[Task input start]
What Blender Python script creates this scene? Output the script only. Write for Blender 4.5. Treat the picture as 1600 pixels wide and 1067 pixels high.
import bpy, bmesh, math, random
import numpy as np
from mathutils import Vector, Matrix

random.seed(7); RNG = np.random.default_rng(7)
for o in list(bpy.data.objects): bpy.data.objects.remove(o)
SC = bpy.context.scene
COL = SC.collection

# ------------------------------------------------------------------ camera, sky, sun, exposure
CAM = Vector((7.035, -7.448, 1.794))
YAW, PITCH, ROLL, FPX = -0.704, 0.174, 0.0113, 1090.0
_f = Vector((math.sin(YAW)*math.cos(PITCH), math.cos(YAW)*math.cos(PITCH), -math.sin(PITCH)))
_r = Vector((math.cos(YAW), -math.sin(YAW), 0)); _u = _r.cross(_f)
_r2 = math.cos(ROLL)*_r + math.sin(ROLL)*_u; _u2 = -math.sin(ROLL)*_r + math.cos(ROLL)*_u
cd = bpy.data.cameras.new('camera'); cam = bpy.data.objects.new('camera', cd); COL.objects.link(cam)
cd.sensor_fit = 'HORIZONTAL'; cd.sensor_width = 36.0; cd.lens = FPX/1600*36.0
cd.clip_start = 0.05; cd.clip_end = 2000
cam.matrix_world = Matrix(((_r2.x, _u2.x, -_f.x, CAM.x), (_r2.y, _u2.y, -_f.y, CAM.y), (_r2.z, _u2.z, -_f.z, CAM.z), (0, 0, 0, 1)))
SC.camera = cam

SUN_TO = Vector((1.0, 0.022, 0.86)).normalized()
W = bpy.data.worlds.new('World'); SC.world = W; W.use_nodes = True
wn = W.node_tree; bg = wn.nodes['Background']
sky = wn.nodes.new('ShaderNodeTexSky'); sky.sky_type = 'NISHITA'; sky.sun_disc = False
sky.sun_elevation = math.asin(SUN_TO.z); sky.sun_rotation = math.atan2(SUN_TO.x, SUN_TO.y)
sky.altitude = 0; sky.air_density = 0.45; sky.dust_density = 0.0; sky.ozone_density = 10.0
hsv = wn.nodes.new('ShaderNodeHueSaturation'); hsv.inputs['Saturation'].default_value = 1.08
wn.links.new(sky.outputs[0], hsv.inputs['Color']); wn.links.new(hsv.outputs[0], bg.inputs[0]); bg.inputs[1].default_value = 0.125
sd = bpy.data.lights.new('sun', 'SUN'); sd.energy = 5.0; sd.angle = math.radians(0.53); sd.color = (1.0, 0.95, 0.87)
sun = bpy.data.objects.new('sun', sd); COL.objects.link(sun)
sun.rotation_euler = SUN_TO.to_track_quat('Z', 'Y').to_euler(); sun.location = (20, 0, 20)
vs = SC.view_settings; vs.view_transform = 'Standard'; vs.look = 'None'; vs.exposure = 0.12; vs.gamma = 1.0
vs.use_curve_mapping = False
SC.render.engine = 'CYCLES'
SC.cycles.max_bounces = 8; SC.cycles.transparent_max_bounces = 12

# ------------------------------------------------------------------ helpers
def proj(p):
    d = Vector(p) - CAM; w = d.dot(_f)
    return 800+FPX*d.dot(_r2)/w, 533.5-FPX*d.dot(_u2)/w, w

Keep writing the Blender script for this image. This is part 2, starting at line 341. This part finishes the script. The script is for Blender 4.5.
[Task input end]
Determine how many lines of the material include the string "Blender". Output only that count.

### Answer to the task:
2